From 1935 to 1938, Camus ran the Théâtre de l’Equipe, an organization that attempted to attract working-class audiences to performances of great dramatic works. Starting in 1938, Camus worked for a leftist newspaper in Algiers, but when it was shut down by the authorities in 1940, he moved to Paris to work for a paper there—just as the rise of fascism in Europe was erupting into World War II, including the German invasion and subsequent occupation of France. During wartime, Camus developed his philosophy of the absurd. A major component of this philosophy was Camus’s assertion that life has no rational or redeeming meaning. The experience of World War II led many other intellectuals to similar conclusions. Faced with the horrors of Hitler’s Nazi regime and the unprecedented slaughter of the war, many could no longer accept that human existence had any purpose or discernible meaning. Existence seemed simply, to use Camus’s term, absurd.

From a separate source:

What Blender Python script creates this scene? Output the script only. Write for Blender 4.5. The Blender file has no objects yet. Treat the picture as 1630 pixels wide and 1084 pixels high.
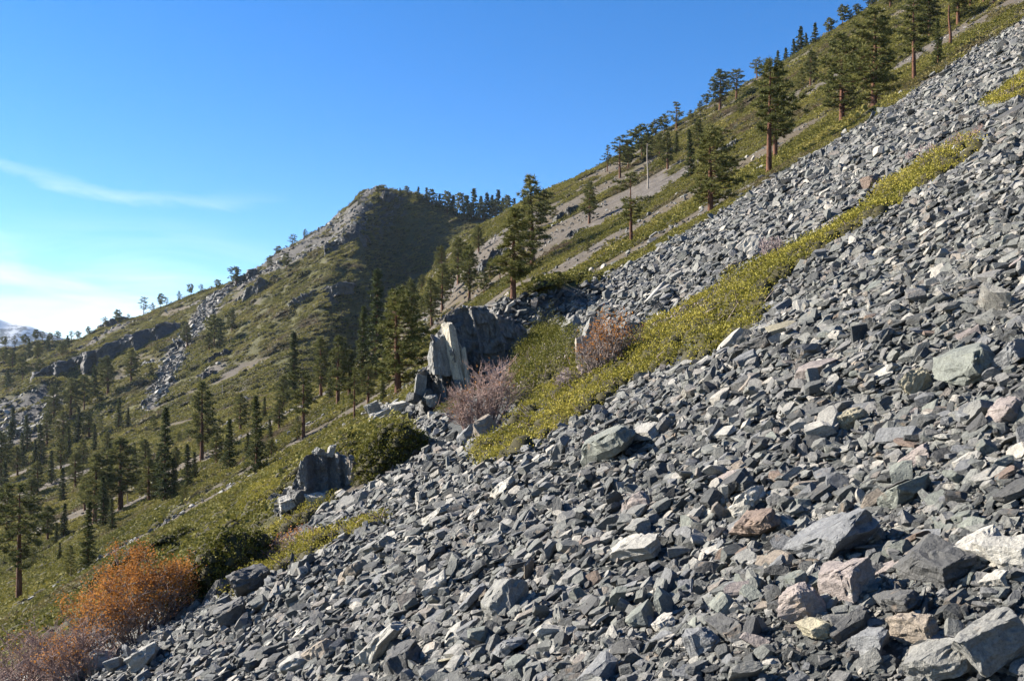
import bpy, bmesh, math, random
import numpy as np
from mathutils import Vector, Matrix, Euler

# ------------------------------------------------------------------ camera, sky, sun, exposure
SC = bpy.context.scene
COL = SC.collection
F = 1565.0            # focal length in photograph pixels (photograph is 1630 x 1084)
CX, HY = 815.0, 620.0  # principal column, horizon row
cam_data = bpy.data.cameras.new('camera')
cam_data.sensor_width = 36.0
cam_data.lens = 36.0 * F / 1630.0
cam_data.shift_y = (HY - 542.0) / 1630.0
cam_data.clip_start = 0.1
cam_data.clip_end = 60000.0
cam = bpy.data.objects.new('camera', cam_data)
cam.rotation_euler = (math.radians(90), 0, 0)
COL.objects.link(cam)
SC.camera = cam

SUN_EL = math.radians(28.0)
SUN_AZ = math.radians(-73.0)     # measured from +Y (view direction) towards +X: the sun stands to the left, a little ahead
sun_dir = Vector((math.sin(SUN_AZ) * math.cos(SUN_EL), math.cos(SUN_AZ) * math.cos(SUN_EL), math.sin(SUN_EL)))
sd = bpy.data.lights.new('sun', 'SUN')
sd.energy = 5.0
sd.angle = math.radians(0.53)
sd.color = (1.0, 0.91, 0.78)
sun = bpy.data.objects.new('sun', sd)
sun.rotation_euler = sun_dir.to_track_quat('Z', 'Y').to_euler()
COL.objects.link(sun)

world = bpy.data.worlds.new('World')
SC.world = world
world.use_nodes = True


def N(nt, kind, **kw):
    n = nt.nodes.new(kind)
    for k, v in kw.items():
        if k == 'inp':
            for a, b in v.items():
                n.inputs[a].default_value = b
        else:
            setattr(n, k, v)
    return n


def L(nt, a, b):
    nt.links.new(a, b)


def math_node(nt, op, a, b=None, c=None, clamp=False):
    n = nt.nodes.new('ShaderNodeMath')
    n.operation = op
    n.use_clamp = clamp
    for i, v in enumerate((a, b, c)):
        if v is None:
            continue
        if isinstance(v, (int, float)):
            n.inputs[i].default_value = v
        else:
            nt.links.new(v, n.inputs[i])
    return n.outputs[0]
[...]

After fleeing Paris at the advent of the German occupation, Camus spent some time in Lyon, where he married for a second time, to Francine Faure, with whom he would remain married until his death. Camus and Faure lived in Algeria for a while before moving to the French Alps before eventually returning to Paris. Camus, who had been turned down for army service in 1940 due to his bouts with tuberculosis, became a leading writer for the resistance movement, including serving as the editor of Combat, an important underground newspaper. By this time, Camus had completed his first set of three works dealing with the absurd.  These works were a novel, The Stranger, and a philosophical essay, The Myth of Sisyphus—both published in 1942—as well as a play, Caligula.

Camus’s wartime activities had been carried out at great risk to himself, and when the anti-Nazi forces emerged victorious, his contributions were widely recognized and his stature grew. His reputation as a writer was also secured as his works that were published during the war were embraced by the leading intellectuals of the day, including Jean-Paul Sartre and Simone and Simon de Beauvoir. He traveled widely and completed work on a second cycle of works that he had begun during the war with his play The Misunderstanding. In 1947, his novel, The Plague, was published. Then in 1951, his philosophical essay, The Rebel—which carries on with many of the questions and ideas that he had previously examined in the Myth of Sisyphus—appeared. The Rebel also includes strong condemnation of communist totalitarianism, much to the irritation of many on the French Left, including Sartre.

Faure had given birth to twins in 1945, but their marriage was complicated by Camus’s affairs, including a public one with the actress María Casares. In 1957, Camus became one of the youngest people to ever be awarded the Nobel Prize for Literature. He continued to write as well as work in theater productions—both writing and directing—until he was tragically killed in an automobile accident in January of 1960 at the age of 46.